DBGvpp# set interface state TenGigabitEthernet3/0/0 down
DBGvpp# lcpng create TenGigabitEthernet3/0/0 host-if e0
DBGvpp# set interface state TenGigabitEthernet3/0/1 up
DBGvpp# lcpng create TenGigabitEthernet3/0/1 host-if e1
Yields:
pim@hippo:~/src/lcpng$ ip link show e0
304: e0: <BROADCAST,MULTICAST> mtu 9000 qdisc mq state DOWN mode DEFAULT group default qlen 1000
link/ether 68:05:ca:32:46:14 brd ff:ff:ff:ff:ff:ff
pim@hippo:~/src/lcpng$ ip link show e1
305: e1: <BROADCAST,MULTICAST,UP,LOWER_UP> mtu 9000 qdisc mq state UNKNOWN mode DEFAULT group default qlen 1000
link/ether 68:05:ca:32:46:15 brd ff:ff:ff:ff:ff:ff
This is to debug why creating QinQ subinterfaces is failing. Consider
the following:
vppctl create sub TenGigabitEthernet3/0/0 1234
vppctl create sub TenGigabitEthernet3/0/0 1235 dot1q 1234 inner-dot1q 1000
vppctl lcpng create TenGigabitEthernet3/0/0 host-if e0
vppctl lcpng create TenGigabitEthernet3/0/0.1234 host-if e0.1234
vppctl lcpng create TenGigabitEthernet3/0/0.1235 host-if e0.1235
Creating the sub-interfaces works, the first is a normal .1q with
tag 1234. Creating its LCP works well, the parent is looked up,
a netlink VLAN link is created as a child, and it gets tag 1234.
Now the second one: it's also operating on parent Te3/0/0 which is
looked up, but now a netlink VLAN link is created as a child, again
with dot1q 1234: this interface already exists, so that's a no-go
and an error is thrown.
-- Thoughts on a fix for this:
I think the fix is probably retrieving the correct lip, ie not
the lip of the phy parent interface (e0) but the lip of the pair that
has the outer vlan 1234 already (e0.1234), and then asking netlink to
create a child interface with vlan 1235 on that e0.1234, rather than
the phy e0.
Although creating a dot1ad.dot1q or a dot1q.dot1q interface in VPP
is strictly valid, we will not be able to succeed without the
intermediate interface in the Linux model, so we return an error
in that case.
Remove the functionality that allows for a configuration of pairs in the
startup.conf -- I am intending on creating interfaces for each/any phy
and sub and tunnel interfaceb that is created.
Instead of injecting events and having a process listening for them,
simply use the callback to create LCP interfaces.
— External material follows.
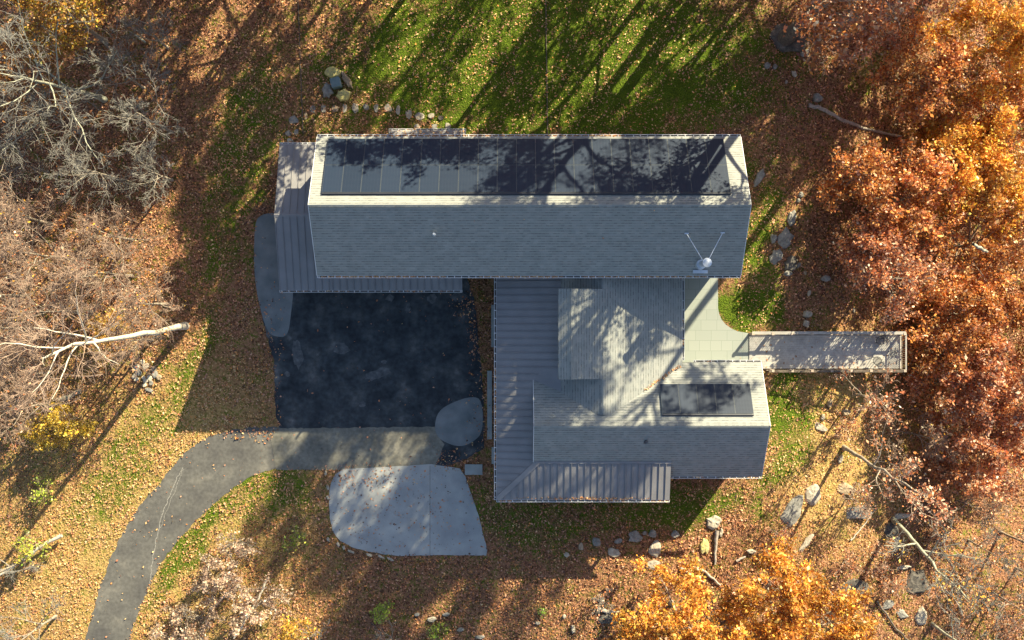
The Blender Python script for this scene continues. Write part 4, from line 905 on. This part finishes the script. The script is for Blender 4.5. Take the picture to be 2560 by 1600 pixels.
bush('bush', 962, 1520, 1.3, .75, 88, 500, GB, (3,3,1,1), 'bright green shrub below the turning pad')
bush('bush', 1092, 1580, 1.2, .7, 89, 450, GB, (3,3,1,1), 'green shrub at the bottom edge near white rock')
bush('bush', 1356, 1525, .6, .25, 90, 160, [(.35,.55,.08),(.25,.42,.05)], (1,1), 'small bright green tuft in leaf litter', lsize=.09)
bush('bush', 2165, 165, 2.6, 1.5, 91, 1300, [(.22,.20,.04),(.32,.28,.06),(.40,.33,.08),(.14,.12,.03)], (3,3,2,2), 'olive green bush under the copper oaks at upper right')
for i,(px,py,h,sp,lb) in enumerate([(2480,1480,6,2.4,'grey twiggy tree right of the white branched tree'),(2420,1350,5,2.0,'thin twiggy tree above the white branched tree'),(2540,1420,6,2.2,'twiggy tree at the right edge of the rocky slope'),(2270,1080,5,1.8,'twiggy sapling between the deck and the leaning trunk'),(2200,1150,4,1.5,'small twiggy sapling beside the leaning grey trunk'),(2390,1250,5,1.9,'twiggy sapling at the tip of the leaning grey trunk'),(2120,1240,3,1.2,'low twiggy sapling over the brown ledge')]):
    x,y,_ = P(px,py); tree('bare_tree', x, y, h, .06, .25, sp, 300+i, lb, 'tree', 'bare saplings on the rocky slope', nl=9, nb=7, ns=6, nt=3, rt=.009, nleaf=250, lsize=.11, pal=RED+YEL[:1], wts=(1,1,1,1,1,1), twigm='twig_grey' if i < 3 else 'twig')
bush('bush', 2105, 1065, 1.4, .9, 93, 250, RED, (1,1,1,1,1), 'low brown bush south of the deck')
PL = [(.60,.40,.27),(.66,.49,.35),(.48,.29,.18),(.68,.55,.42)]
for i,(px,py,h,rad,n,lb) in enumerate([(560,1430,2.6,1.9,2600,'pale peach leaved beech bush right of the driveway'),(655,1500,2.8,2.0,2600,'pale leaved beech bush with crossing branches at bottom'),(500,1540,2.4,1.7,1800,'pale leaved beech bush beside the driveway bottom'),(430,1590,2.2,1.5,1200,'pale leaved beech bush at the bottom edge by the driveway'),(600,1350,2.0,1.3,900,'uppermost pale leaved beech bush near the green verge')]):
    bush('beech_bush', px, py, h, rad, 100+i, n, PL, (3,3,2,2), lb, .12, group='pale leaved beech bushes', twigm='twig_grey')
for i,(px,py,rd,lb) in enumerate([(2330,1330,1.5,'brown brush above the white branched tree trunk'),(2410,1440,1.5,'brown brush right of the curved pale trunk'),(2180,1400,1.1,'brown brush left of the curved pale trunk'),(2110,1400,1.0,'brown brush above the tip of the lower oaks'),(2480,1240,1.6,'brown brush at the foot of the east wood by the right edge'),(2300,1240,1.3,'brown brush between the two fallen looking trunks'),
        (2190,1050,1.2,'brown brush on the golden slope below the deck end'),(2270,1180,1.2,'brown brush under the tip of the upper curved trunk'),(2520,1560,1.6,'brown brush in the lower right corner'),(2220,1450,1.1,'brown brush beside the dark broken rocks'),(1940,1330,.8,'low brown brush below the largest ledge slab'),(2380,1560,1.3,'brown brush under the grey corner tree')]):
    bush('brush', px, py, 1.5, rd, 400+i, 420, RED+[(.30,.16,.08)], (1,1.5,1,2,.6,2), lb, .1, group='brown brush on the rocky slope', twigm='twig')
for i,(px,py,lb) in enumerate([(800,1590,'bare twiggy bush at the bottom edge left of the green shrub'),(1500,1500,'bare brush pile left of the orange oak'),(980,1590,'bare white twigs at the bottom edge')]):
    bush('bare_bush', px, py, 1.6, 1.2, 110+i, 120, RED, (1,1,1,1,1), lb, .1, group='bare brush along the bottom', twigm='twig_grey')

# logs
def log(pts, r0, r1, label, mat='deadwood', z=.12, zs_=None):
    Q = np.array([P(a, b) for a, b in pts], float); Q[:,2] += z
    if zs_ is not None: Q[:,2] += np.array(zs_)
    base = Q[0].copy(); base[2] -= z; k = len(Q)
    tt = np.linspace(0, 1, 4*k); Qi = np.stack([np.interp(tt, np.linspace(0,1,k), Q[:,j]) for j in range(3)], 1); Qi[1:-1,:2] += rng.normal(0,.03,(len(tt)-2,2))
    V, F = tubes((Qi-base)[None], np.linspace(r0, r1, len(tt))[None]*rng.uniform(.9,1.1,(1,len(tt))), 8)
    tag(link('fallen_log', np_mesh('fallen_log', V, F, smooth=True), M[mat], None, base), label, 'log')
log([(2020,264),(2048,270),(2100,297),(2160,322),(2250,342)], .13, .08, 'long thin shaded log right of the round pale rock')
log([(0,1440),(60,1398),(110,1362),(163,1334)], .06, .12, 'pale leaning log at the left edge over leaves', 'bark_pale', .5)
log([(1792,1325),(1788,1370),(1786,1410)], .12, .06, 'upright weathered log below the pale rounded boulder')
log([(1700,1418),(1725,1435),(1760,1455)], .10, .05, 'left one of the broken sticks above the orange oak'); log([(1735,1415),(1765,1430),(1800,1462)], .11, .05, 'middle one of the broken sticks above the orange oak')
log([(1840,1402),(1862,1392)], .08, .06, 'short pale stick right of the broken sticks'); log([(1492,1522),(1550,1530)], .13, .1, 'short grey log left of the orange oak')
log([(340,88),(366,108)], .07, .06, 'short pale log under the yellow corner tree', 'bark_lichen'); log([(115,1015),(150,1000),(205,978)], .18, .13, 'thick lichened log above the yellow bush', 'bark_lichen')
log([(535,1515),(560,1490),(604,1458)], .05, .09, 'pale stripped log among the beech bushes', 'bark_pale', .35); log([(590,1590),(640,1510),(675,1440)], .05, .08, 'second pale log crossing the beech bushes', 'bark_pale', .5)
log([(2125,1350),(2160,1310),(2190,1270)], .05, .03, 'thin stick on the wide grey ledge'); log([(2190,1500),(2230,1560),(2270,1600)], .07, .05, 'dark stick running off the lower right edge', 'bark_dark')
log([(2330,628),(2362,645)], .10, .09, 'short pale log in the gap of the orange crowns','bark_lichen',6)

# trees beyond the frame whose shadows fall into it
GO = 'trees beyond the top edge that shade the lawn'
off = [(4.5,22.0,15,4.8,120,11000),(-3.5,23.5,14,4.4,121,11000),(11.5,24,15,4.2,122,7000),(-1,33,16,4.8,123,9000),(8.5,34,17,4.8,124,8000),(-12,27,12,4.4,126,9000),(-20,27.5,12.5,4.6,127,9000),(-9,36,14,5,128,7000),
       (13,22.0,24,5.4,139,6500),(20.5,21,28,5.8,134,11000),(27,21.5,31,6,129,11000),(18,30,26,5.6,125,6000),(-27,22,11,4.0,131,8000),(-31,13.5,9,3.4,133,4000),(-17,33,15,5,136,8000),(-26,31,15,5,137,8000),(26,34,24,6,138,5000),
       (17.5,24.0,11,3.8,140,11000),(24,28,14,4.4,141,12000),(29,27.5,17,4.8,147,12000),(34,33,19,5,148,9000),(12,29.5,10,3.6,146,6000),(-13,21.8,9,3.3,142,5500),(-19.5,21.5,9,3.3,143,5500),(-6.5,22,9.5,3.2,144,4000)]
for i,(x,y,h,sp,sd_,n) in enumerate(off):
    tree('woodland_tree', x, y, h, .22 if h < 20 else .38, .4 if h < 20 else (.62 if h < 27 else .7), sp, sd_, 'tree beyond the top edge, known by its shadow on the lawn', 'tree', GO, nl=12, nb=7, ns=5, nleaf=n, lsize=.2, pal=OAK, wts=(4,3,3,2,1.5,1.5), bark='bark_dark', lspread=.2, rt=.02)

# ------------------------------------------------------------------ fallen leaves
def poly_in(px, py, pts):
    ins = np.zeros(px.shape, bool); n = len(pts); j = n-1
    for i in range(n):
        xi, yi = pts[i]; xj, yj = pts[j]
        c = ((yi > py) != (yj > py)) & (px < (xj-xi)*(py-yi)/(yj-yi+1e-12)+xi); ins ^= c; j = i
    return ins
r = np.random.default_rng(99)
N = 520000
lx = r.uniform(-35, 35, N); ly = r.uniform(-23, 24, N); g = grass_mask(lx, ly)
px = 1280+lx*S(0); py = 800-ly*S(0)
dens = 1-.66*np.clip(g*1.5, 0, 1)
px0, py0 = px, py; px = px+7*vnoise(lx, ly, 9, 61)+r.normal(0,3.2,N); py = py+7*vnoise(lx, ly, 9, 62)+r.normal(0,3.2,N)
paved = poly_in(px, py, drive) | poly_in(px, py, court) | poly_in(px, py, lower) | poly_in(px, py, pad1) | poly_in(px, py, pad2) | poly_in(px0, py0, patio)
px, py = px0, py0
edge_n = vnoise(lx, ly, 2.5, 21)
pd = np.full(N, .012); pd = np.where(poly_in(px, py, court), .006, pd)
pd = np.where(poly_in(px,py,court)&((px < 712)|(px > 1165)), .10, pd); pd += .5*(blob(px, py, 900, 1185, 90, 26, 0, .6))*(edge_n > -.1)+.5*blob(px, py, 620, 1085, 90, 18, -6, .7)*(edge_n > 0)+.45*blob(px, py, 1130, 1150, 34, 26, 0, .5)+.6*blob(px, py, 1195, 830, 16, 60, 10, .5)+.5*blob(px, py, 660, 1020, 30, 80, 0, .6)+.4*blob(px,py,1175,770,40,30,0,.6)+.10*blob(px,py,990,1280,160,100,0,.5)
dens = np.where(paved, pd, dens)
inh = ((lx > -10.3) & (lx < 12.2) & (ly > 2.9) & (ly < 9.6)) | ((lx > 1.6) & (lx < 13.6) & (ly > -8.3) & (ly < 3)) 
dens[inh] = 0
dens = np.where((lx > 14.3)&(lx < 23.45)&(ly > -2.95)&(ly < -.9), 0, dens)
dens = dens*np.where(paved, 1, np.clip(.8+1.3*vnoise(lx, ly, 1.6, 77)*vnoise(lx,ly,.6,78)*4+.5*vnoise(lx, ly, 4, 79), .15, 1)); keep = r.random(N) < dens; lx = lx[keep]; ly = ly[keep]; g = g[keep]; pk = paved[keep]; px = px[keep]; py = py[keep]
n = len(lx); zz = gz(lx, ly)+.035+r.uniform(0,.05,n)
c = np.stack([lx, ly, zz], 1); patch = vnoise(lx, ly, .8, 44)+.7*blob(px, py, 1000, 1450, 480, 150, 0, .5)+.5*blob(px, py, 250, 250, 300, 260, 0, .5)+.5*blob(px, py, 2000, 350, 150, 330, 0, .5)
PAL = np.array([(.57,.33,.14),(.43,.175,.085),(.25,.095,.05),(.54,.28,.175),(.62,.42,.20),(.09,.045,.03),(.58,.24,.07)])
gold = np.clip(blob(px, py, 400, 1230, 150, 420, 28, .5)+.8*blob(px, py, 180, 1450, 200, 220, 0, .5)+.8*blob(px, py, 2120, 1100, 200, 260, 0, .5)+.5*blob(px,py,620,250,120,260,20,.5), 0, 1)[:,None]
base_w = np.array([1.2,2.4,2.4,1.8,.7,2.0,.8])[None]; gold_w = np.array([3.5,1.2,.5,1.4,2.8,.3,1.2])[None]; lawn_w = np.array([1.5,.9,.4,3.0,2.5,.2,1.0])[None]
base_w = base_w*np.array([.8,1.1,1,1.7,.7,1.1,1.3])[None]; W = base_w*(1-gold)+gold_w*gold; lw = np.clip(g*1.3, 0, 1)[:,None]; W = W*(1-lw)+lawn_w*lw
W = W*(1+np.stack([0*patch,0*patch,2*np.maximum(patch,0),1.5*np.maximum(-patch,0),1.2*np.maximum(-patch,0),2.5*np.maximum(patch,0),2.5*np.maximum(patch,0)],1))
V, F, col = leafquads(r, c, .092, PAL, W, .65)
tag(link('fallen_leaves', np_mesh('fallen_leaves', V, F, col), M['litter']), 'dry brown and tan leaves covering woodland floor and lawn', 'leaves', kind='stuff')
# leaves lying in the gutters and on the lower roofs
cs = []
def gl(a, b, o, wd, t0, t1, per):
    L = (b-a).length*(t1-t0); k = int(L*per); t = r.uniform(t0, t1, k); q = np.array(a)[None]+(np.array(b)-np.array(a))[None]*t[:,None]
    q = q+np.array(o)[None]*r.uniform(.02, wd-.02, k)[:,None]; q[:,2] += r.uniform(-.08,-.02,k); cs.append(q)
for gi, (a, b, o, wd) in enumerate(GUT):
    L = (b-a).length
    for _ in range(max(1, int(L/2))):
        t0 = r.uniform(0,.9); gl(a, b, o, wd, t0, min(1, t0+r.uniform(.05,.2)), [75,60,14,20,30,45,55,55,60][min(gi,8)])
q = np.stack([r.uniform(-10.5,12.4,40), r.uniform(2.6,10,40)], 1); cs.append(np.stack([q[:,0], q[:,1], np.where(q[:,1]>RY, zn(q[:,1]), zs(q[:,1]))+.05], 1)[:10])
k = 260; xx = r.normal(4.4,1.6,k); cs.append(np.stack([xx, SY+.03+np.abs(r.normal(0,.09,k)), np.full(k, WZ+.05)], 1)[(xx > 0)&(xx < 8.8)])
k = 150; u = r.uniform(0,1,k); cs.append(np.stack([7.4+u*2.2+r.normal(0,.08,k), -3.95+u*1.4+r.normal(0,.05,k), zwn(-3.95+u*1.4)+.1], 1))
k = 110; cs.append(np.stack([r.uniform(-7,-2.7,k), 10.85-np.abs(r.normal(0,.25,k)), np.full(k,3.2)], 1))
c = np.concatenate(cs)
V, F, col = leafquads(r, c, .10, [(.62,.34,.14),(.50,.24,.11),(.66,.48,.28),(.32,.16,.09)], (3,3,2,2), .6)
tag(link('gutter_leaves', np_mesh('gutter_leaves', V, F, col), M['litter']), 'orange dead leaves lying in the roof gutters', 'leaves', kind='stuff')
k = 70; c = np.stack([r.uniform(14.4,23.3,k), -2.85+1.85*r.uniform(0,1,k)**2, np.full(k,DT+.02)], 1)
V, F, col = leafquads(r, c, .09, [(.62,.34,.14),(.40,.20,.09),(.30,.16,.09)], (3,3,2), .9)
tag(link('deck_leaves', np_mesh('deck_leaves', V, F, col), M['litter']), 'dead leaves scattered on the deck boards', 'leaves', kind='stuff')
This change removes
the old code and sets a helpful logging entry on line 870, in which
future automatic creations and removals of LCP taps will occur.
This way, three desirable usability properties are obtained:
1) on startup, all physical interfaces will be copied into LCP
2) on sub-interface or tunnel creation (or phy insertion), new
interfaces will be created.
3) Deletions and removals will allow for auto-cleanup of the LCP.
Still use a sensible default of 9216, but if the L3 packet size is set
on the VPP interface, copy it forward (just as we do in the 'host'
interface of the TAP itself, ie the interface created in the linux
namespace). Now they will all line up initially.